Treasurer/comptroller Robert Davis reported October passenger traffic was up slightly, less than one per cent, over the same month a year ago. On the Vineyard route, car and passenger traffic increased, while truck traffic was down slightly over last year. Net operating income and revenues for October were both higher than budgeted, he said.

In October the board approved a $95.2 operating budget for 2017, a 3.2 per cent increase over the estimate for 2016. Changes to the budget included increases in pension, health care, and pay roll expenses, and an increase in vessel fuel oil. Operating revenues next year are expected to be about $104 million, an increase of 1.3 per cent over the 2016 estimate. No rate increases are planned.

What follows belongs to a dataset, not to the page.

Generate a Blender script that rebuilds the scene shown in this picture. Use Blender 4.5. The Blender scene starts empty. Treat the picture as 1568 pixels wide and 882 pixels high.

The boat line will bring the ferry Martha’s Vineyard out of repair status for the Thanksgiving weekend to run additional service for the Vineyard during the busy holiday travel period. The Martha’s Vineyard will also provide inter-Island service on Nov. 26 for the Island Cup football game, held this year on the Vineyard.

The freight ferry Sankaty is expected to return Wednesday from the Thames Shipyard, where it has been undergoing maintenance since the summer. The Sankaty might also be available as a backup vessel over Thanksgiving weekend.

Board members also welcomed Robert R. Jones, the new representative from Barnstable. He is the longtime Barnstable port council member and replaces Robert L. O’Brien, who was the Barnstable governor for 25 years.